- _What you will do_: Lines holding the string "script" are the ones to copy; find them all in the data.

— start of Records shown —

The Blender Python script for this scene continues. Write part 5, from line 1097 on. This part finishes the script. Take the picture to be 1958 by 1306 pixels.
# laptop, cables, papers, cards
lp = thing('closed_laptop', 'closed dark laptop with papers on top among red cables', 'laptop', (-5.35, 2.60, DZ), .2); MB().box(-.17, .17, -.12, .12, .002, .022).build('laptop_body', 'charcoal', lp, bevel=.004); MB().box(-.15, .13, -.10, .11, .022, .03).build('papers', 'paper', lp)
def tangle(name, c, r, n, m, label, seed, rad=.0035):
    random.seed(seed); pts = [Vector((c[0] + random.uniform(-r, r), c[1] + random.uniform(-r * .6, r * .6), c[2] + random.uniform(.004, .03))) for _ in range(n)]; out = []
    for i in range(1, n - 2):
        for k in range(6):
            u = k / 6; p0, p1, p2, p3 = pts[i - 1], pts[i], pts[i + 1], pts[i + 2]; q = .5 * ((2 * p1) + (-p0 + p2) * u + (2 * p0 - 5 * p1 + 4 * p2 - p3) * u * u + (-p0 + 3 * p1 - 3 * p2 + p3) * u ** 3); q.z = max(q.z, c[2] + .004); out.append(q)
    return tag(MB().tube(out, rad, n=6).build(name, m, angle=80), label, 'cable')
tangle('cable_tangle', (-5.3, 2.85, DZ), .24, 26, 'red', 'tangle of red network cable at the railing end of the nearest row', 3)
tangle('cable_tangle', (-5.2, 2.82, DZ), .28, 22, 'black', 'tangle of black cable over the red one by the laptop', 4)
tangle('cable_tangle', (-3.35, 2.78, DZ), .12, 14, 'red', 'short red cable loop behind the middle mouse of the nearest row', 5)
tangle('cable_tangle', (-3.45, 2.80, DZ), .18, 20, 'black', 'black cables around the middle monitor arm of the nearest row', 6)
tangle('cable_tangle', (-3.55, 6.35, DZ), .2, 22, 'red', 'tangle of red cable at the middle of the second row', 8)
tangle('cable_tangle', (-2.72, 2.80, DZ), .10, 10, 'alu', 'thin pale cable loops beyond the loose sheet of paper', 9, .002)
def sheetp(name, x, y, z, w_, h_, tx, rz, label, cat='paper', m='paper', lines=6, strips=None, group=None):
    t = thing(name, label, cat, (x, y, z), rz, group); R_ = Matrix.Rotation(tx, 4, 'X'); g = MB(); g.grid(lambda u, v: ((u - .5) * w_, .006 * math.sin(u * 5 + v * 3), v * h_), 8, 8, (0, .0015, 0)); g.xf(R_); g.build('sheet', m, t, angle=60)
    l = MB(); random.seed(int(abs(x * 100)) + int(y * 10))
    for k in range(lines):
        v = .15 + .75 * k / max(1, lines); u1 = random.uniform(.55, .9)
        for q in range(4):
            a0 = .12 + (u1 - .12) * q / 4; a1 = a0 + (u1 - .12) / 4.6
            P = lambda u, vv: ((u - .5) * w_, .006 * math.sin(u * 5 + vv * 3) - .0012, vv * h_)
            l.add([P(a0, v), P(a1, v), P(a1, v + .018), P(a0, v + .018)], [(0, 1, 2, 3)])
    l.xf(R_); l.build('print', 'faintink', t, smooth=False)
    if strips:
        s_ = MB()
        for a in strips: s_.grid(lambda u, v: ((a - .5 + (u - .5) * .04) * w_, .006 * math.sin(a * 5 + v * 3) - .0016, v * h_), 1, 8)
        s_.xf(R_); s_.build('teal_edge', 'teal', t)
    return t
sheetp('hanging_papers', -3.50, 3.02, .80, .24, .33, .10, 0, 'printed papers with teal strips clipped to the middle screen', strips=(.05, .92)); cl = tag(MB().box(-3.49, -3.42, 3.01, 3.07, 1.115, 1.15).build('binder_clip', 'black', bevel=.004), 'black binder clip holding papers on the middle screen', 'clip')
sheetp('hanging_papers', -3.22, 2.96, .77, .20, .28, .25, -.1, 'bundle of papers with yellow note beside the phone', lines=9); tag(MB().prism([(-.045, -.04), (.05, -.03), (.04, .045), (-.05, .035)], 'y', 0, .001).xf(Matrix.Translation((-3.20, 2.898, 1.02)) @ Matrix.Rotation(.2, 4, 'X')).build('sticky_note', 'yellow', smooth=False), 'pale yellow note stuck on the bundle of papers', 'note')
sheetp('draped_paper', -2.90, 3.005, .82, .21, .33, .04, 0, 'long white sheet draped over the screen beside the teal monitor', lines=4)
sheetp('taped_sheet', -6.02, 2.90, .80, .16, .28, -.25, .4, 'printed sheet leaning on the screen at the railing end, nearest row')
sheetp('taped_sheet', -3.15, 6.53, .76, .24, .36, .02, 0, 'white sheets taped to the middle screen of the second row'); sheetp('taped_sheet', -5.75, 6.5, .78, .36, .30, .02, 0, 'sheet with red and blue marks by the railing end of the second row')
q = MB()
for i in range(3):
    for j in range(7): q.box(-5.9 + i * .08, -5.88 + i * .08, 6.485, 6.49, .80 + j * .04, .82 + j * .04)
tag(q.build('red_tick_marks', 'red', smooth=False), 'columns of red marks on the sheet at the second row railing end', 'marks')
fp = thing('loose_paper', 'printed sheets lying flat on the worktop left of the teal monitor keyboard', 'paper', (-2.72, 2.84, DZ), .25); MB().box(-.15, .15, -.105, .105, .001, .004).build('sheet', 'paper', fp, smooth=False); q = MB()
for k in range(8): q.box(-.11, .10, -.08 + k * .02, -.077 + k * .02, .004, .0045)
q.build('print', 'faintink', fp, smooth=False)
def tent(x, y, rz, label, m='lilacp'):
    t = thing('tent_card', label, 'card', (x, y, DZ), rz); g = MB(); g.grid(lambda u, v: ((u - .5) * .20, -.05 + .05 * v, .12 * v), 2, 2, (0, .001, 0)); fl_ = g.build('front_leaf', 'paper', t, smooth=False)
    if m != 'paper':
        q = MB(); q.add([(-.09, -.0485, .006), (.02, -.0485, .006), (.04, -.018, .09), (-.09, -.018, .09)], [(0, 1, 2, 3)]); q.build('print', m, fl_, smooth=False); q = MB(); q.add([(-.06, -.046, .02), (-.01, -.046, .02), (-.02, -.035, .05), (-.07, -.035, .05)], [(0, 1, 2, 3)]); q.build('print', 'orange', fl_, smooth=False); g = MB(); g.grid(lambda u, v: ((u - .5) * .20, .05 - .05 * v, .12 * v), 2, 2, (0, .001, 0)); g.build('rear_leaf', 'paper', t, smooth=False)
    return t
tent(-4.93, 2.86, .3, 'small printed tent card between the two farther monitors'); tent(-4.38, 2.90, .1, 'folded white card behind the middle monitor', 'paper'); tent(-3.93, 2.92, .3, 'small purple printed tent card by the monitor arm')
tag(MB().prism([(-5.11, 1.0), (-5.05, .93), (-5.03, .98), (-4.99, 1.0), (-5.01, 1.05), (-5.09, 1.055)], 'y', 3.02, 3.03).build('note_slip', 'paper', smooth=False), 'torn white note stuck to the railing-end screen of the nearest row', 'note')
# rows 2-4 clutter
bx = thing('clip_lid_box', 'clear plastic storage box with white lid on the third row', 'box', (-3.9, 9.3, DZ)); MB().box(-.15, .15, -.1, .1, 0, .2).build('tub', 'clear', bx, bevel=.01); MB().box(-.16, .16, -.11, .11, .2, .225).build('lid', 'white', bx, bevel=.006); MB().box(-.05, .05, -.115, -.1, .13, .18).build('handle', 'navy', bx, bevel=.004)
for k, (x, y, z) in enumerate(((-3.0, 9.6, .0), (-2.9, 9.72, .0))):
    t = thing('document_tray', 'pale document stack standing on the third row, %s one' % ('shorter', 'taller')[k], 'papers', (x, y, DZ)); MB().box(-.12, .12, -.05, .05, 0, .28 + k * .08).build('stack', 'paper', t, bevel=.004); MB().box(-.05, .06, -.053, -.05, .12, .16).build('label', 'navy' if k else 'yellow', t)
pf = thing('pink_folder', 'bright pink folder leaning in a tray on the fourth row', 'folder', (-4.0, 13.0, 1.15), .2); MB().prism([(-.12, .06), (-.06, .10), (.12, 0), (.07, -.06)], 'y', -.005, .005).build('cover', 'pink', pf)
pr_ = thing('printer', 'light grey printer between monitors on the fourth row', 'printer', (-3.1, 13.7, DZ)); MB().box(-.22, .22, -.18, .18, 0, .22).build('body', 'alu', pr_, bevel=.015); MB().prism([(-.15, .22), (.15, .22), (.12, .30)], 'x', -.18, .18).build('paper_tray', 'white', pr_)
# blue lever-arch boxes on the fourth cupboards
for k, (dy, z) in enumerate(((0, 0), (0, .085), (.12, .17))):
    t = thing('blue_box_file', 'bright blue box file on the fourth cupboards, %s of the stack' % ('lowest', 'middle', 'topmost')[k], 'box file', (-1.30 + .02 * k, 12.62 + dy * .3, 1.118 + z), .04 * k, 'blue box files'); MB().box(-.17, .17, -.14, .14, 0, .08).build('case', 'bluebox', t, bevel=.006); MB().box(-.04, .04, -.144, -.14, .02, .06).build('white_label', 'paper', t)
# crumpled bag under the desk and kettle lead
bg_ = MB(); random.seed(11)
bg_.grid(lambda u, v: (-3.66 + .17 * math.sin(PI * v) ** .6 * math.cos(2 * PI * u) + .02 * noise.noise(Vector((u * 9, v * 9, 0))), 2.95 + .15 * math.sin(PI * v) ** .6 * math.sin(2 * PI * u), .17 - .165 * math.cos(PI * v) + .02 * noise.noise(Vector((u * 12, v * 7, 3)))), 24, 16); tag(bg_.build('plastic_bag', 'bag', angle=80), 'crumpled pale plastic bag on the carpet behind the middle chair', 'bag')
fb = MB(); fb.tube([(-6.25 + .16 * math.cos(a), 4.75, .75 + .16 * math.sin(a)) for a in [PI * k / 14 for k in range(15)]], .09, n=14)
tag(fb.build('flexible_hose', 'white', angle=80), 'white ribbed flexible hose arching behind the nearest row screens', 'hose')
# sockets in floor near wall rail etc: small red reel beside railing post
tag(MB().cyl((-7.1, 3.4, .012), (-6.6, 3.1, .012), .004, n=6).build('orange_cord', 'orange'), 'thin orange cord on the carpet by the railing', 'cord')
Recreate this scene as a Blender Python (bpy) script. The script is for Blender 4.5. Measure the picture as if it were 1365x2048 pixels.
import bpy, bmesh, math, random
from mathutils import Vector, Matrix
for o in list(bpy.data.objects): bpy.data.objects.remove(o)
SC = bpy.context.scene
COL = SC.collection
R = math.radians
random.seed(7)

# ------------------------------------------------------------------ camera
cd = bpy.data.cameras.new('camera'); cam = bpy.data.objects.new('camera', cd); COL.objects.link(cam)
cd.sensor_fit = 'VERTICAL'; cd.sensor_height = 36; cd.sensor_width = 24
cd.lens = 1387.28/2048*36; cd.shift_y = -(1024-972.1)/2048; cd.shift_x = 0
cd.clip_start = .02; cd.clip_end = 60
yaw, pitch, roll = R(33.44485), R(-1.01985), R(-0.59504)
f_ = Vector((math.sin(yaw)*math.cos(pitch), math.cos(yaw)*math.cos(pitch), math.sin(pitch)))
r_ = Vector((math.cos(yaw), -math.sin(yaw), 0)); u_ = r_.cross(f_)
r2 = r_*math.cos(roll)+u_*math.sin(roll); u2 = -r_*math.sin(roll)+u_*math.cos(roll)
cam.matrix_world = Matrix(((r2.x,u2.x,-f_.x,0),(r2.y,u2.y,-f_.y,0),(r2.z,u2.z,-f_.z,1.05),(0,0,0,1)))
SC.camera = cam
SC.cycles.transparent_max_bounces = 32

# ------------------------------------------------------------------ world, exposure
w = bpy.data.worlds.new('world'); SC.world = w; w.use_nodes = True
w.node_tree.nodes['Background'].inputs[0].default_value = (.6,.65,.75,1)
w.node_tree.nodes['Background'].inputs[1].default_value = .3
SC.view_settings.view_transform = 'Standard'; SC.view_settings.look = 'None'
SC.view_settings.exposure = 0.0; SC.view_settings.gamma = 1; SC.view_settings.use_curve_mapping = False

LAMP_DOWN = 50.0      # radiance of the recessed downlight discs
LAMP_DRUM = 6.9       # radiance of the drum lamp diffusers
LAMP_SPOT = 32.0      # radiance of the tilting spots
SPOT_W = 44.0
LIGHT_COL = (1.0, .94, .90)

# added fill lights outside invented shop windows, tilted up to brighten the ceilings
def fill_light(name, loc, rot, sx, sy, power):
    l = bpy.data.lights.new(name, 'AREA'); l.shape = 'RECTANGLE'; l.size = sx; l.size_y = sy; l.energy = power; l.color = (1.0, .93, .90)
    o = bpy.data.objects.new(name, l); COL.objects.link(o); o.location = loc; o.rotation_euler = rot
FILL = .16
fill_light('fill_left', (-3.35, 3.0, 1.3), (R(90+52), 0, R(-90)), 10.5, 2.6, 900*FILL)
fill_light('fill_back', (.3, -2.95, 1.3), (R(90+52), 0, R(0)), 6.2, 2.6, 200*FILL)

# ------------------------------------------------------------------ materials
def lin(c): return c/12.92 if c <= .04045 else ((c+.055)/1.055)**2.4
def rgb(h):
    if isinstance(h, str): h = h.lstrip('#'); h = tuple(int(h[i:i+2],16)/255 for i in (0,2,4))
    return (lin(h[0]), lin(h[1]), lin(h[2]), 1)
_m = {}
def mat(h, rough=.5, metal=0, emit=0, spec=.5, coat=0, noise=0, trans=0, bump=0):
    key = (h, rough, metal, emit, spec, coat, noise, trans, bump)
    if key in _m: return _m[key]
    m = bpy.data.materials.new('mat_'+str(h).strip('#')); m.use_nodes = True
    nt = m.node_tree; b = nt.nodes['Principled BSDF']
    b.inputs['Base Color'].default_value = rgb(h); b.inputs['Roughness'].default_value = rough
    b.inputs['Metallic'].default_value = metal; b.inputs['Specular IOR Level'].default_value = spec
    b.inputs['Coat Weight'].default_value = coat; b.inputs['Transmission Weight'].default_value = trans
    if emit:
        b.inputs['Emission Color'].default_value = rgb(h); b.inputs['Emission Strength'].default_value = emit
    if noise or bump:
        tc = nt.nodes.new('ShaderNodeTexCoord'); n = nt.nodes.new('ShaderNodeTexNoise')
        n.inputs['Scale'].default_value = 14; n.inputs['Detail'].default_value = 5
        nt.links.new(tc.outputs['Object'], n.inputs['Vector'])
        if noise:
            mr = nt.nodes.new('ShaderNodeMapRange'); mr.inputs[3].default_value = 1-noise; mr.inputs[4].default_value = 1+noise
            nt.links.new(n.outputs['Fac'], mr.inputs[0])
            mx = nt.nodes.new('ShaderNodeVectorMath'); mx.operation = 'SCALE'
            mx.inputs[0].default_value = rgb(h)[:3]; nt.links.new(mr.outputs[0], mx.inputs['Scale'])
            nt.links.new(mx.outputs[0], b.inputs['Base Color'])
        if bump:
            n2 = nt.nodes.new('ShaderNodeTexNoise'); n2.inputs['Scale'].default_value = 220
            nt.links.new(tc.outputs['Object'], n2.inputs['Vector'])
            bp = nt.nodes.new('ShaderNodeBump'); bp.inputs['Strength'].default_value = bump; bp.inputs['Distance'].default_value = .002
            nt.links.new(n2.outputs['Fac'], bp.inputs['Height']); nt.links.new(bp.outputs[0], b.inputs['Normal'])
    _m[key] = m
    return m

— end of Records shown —

- _Output of the exercise_:
The Blender Python script for this scene continues. Write part 5, from line 1097 on. This part finishes the script. Take the picture to be 1958 by 1306 pixels.
Recreate this scene as a Blender Python (bpy) script. The script is for Blender 4.5. Measure the picture as if it were 1365x2048 pixels.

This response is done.